Ministers who have a PhD use Rev. Dr. Joe Blow.

The old rule was that titles granted by the monarch were not combined with titles from other sources (except FRS, which was always used). But no one follows that anymore. It is now normal to put academic titles, usually ‘Professor’ but occasionally ‘Dr’, before ‘Sir’ or a peerage title. So it is ‘Dr Sir John Taylor’, ‘Professor Lord Winston’, and (was) ‘Professor the Earl Russell’. And it is also acceptable for academics to use only their academic titles in academic contexts.

Dr Sir John Taylor is interesting - I’ve not heard that usage before whereas but Professor Sir … I hear fairly often - lots of eminent scientists.

Can’t the ‘Lord’ generally be appended, signifying the lordship (as in territory)? Like Dr. John Bignose, Lord Cumberhaven?

Sometimes. Creation of most baronies and viscountships involves turning the surname into a title, distinguished with an “of___” if there’s already a title of that surname. (Barons always and viscounts usually are addressed and referenced as “Lord”, their actual peerage title being left to things like the Court Register, Burke’s, and Debrett’s.) Marquess-ships and dukedoms are nearly always territorial, with an attempt made to tie them to the person, but this is not always done. Earldoms seem to be about 50:50 surname and territorial in origin.
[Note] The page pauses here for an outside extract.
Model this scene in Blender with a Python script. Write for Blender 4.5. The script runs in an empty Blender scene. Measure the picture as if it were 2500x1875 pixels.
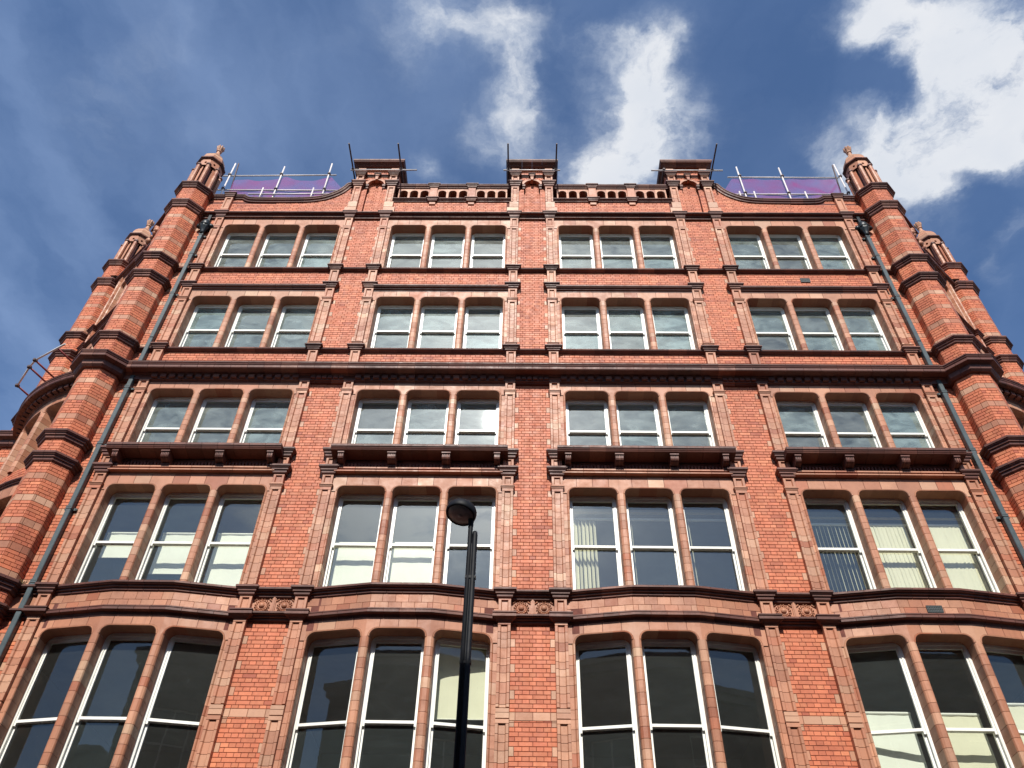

Now if Dr. Bignose were created Baron Bignose, he would be “Dr. John Eustace Maurice, Lord Bignose.” In the case you cite, it would be his full name, followed by his (place-based, not surname-based) title, as you said. The same would hold true if Dr. Bignose had inherited the Cumberhaven peerage from his mother’s father, whose name before being ennobled was Matthew Patrick Cumberhaven – it’s not Bignose’s surname.

The special case requiring the “Lord” up front would be if Dr. Bignose is not himself a peer but the son of a Viscount, Earl, Marquess, or Duke – in that case the “Lord” is honorary and personal. He would be Lord John Bignose, Ph.D. (as the son of Viscount Bignose, a peer) or, if circumstances called for direct address, “Dr. Lord John Bignose.”